#### Instruction:
Your task is to reproduce the material exactly.

== Given data

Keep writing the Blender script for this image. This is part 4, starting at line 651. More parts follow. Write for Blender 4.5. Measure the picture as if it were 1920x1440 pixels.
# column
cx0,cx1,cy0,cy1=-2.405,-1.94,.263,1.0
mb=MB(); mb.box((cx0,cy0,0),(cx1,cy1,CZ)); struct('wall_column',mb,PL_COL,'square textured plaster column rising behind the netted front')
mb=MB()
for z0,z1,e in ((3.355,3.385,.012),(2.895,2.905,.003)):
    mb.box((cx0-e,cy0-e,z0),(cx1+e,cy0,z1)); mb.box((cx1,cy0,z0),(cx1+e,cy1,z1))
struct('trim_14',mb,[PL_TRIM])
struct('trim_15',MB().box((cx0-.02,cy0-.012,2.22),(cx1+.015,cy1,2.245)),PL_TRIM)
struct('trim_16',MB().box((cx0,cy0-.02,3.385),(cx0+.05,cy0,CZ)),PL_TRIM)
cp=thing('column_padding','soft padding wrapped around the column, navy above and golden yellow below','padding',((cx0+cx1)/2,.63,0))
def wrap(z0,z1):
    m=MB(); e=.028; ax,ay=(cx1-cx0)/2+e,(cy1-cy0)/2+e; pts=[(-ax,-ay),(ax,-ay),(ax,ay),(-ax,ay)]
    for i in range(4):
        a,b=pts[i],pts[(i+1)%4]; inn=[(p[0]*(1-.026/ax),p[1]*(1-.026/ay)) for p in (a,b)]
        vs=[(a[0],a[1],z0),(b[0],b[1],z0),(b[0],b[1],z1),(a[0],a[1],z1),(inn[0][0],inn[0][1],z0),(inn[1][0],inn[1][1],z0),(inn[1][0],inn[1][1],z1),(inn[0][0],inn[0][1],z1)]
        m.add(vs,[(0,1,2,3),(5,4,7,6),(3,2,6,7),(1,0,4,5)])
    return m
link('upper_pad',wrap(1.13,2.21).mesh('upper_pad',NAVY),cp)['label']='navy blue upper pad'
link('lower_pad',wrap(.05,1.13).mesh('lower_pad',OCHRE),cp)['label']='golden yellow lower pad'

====

#### Written answer:
Keep writing the Blender script for this image. This is part 4, starting at line 651. More parts follow. Write for Blender 4.5. Measure the picture as if it were 1920x1440 pixels.
# column
cx0,cx1,cy0,cy1=-2.405,-1.94,.263,1.0
mb=MB(); mb.box((cx0,cy0,0),(cx1,cy1,CZ)); struct('wall_column',mb,PL_COL,'square textured plaster column rising behind the netted front')
mb=MB()
for z0,z1,e in ((3.355,3.385,.012),(2.895,2.905,.003)):
    mb.box((cx0-e,cy0-e,z0),(cx1+e,cy0,z1)); mb.box((cx1,cy0,z0),(cx1+e,cy1,z1))
struct('trim_14',mb,[PL_TRIM])
struct('trim_15',MB().box((cx0-.02,cy0-.012,2.22),(cx1+.015,cy1,2.245)),PL_TRIM)
struct('trim_16',MB().box((cx0,cy0-.02,3.385),(cx0+.05,cy0,CZ)),PL_TRIM)
cp=thing('column_padding','soft padding wrapped around the column, navy above and golden yellow below','padding',((cx0+cx1)/2,.63,0))
def wrap(z0,z1):
    m=MB(); e=.028; ax,ay=(cx1-cx0)/2+e,(cy1-cy0)/2+e; pts=[(-ax,-ay),(ax,-ay),(ax,ay),(-ax,ay)]
    for i in range(4):
        a,b=pts[i],pts[(i+1)%4]; inn=[(p[0]*(1-.026/ax),p[1]*(1-.026/ay)) for p in (a,b)]
        vs=[(a[0],a[1],z0),(b[0],b[1],z0),(b[0],b[1],z1),(a[0],a[1],z1),(inn[0][0],inn[0][1],z0),(inn[1][0],inn[1][1],z0),(inn[1][0],inn[1][1],z1),(inn[0][0],inn[0][1],z1)]
        m.add(vs,[(0,1,2,3),(5,4,7,6),(3,2,6,7),(1,0,4,5)])
    return m
link('upper_pad',wrap(1.13,2.21).mesh('upper_pad',NAVY),cp)['label']='navy blue upper pad'
link('lower_pad',wrap(.05,1.13).mesh('lower_pad',OCHRE),cp)['label']='golden yellow lower pad'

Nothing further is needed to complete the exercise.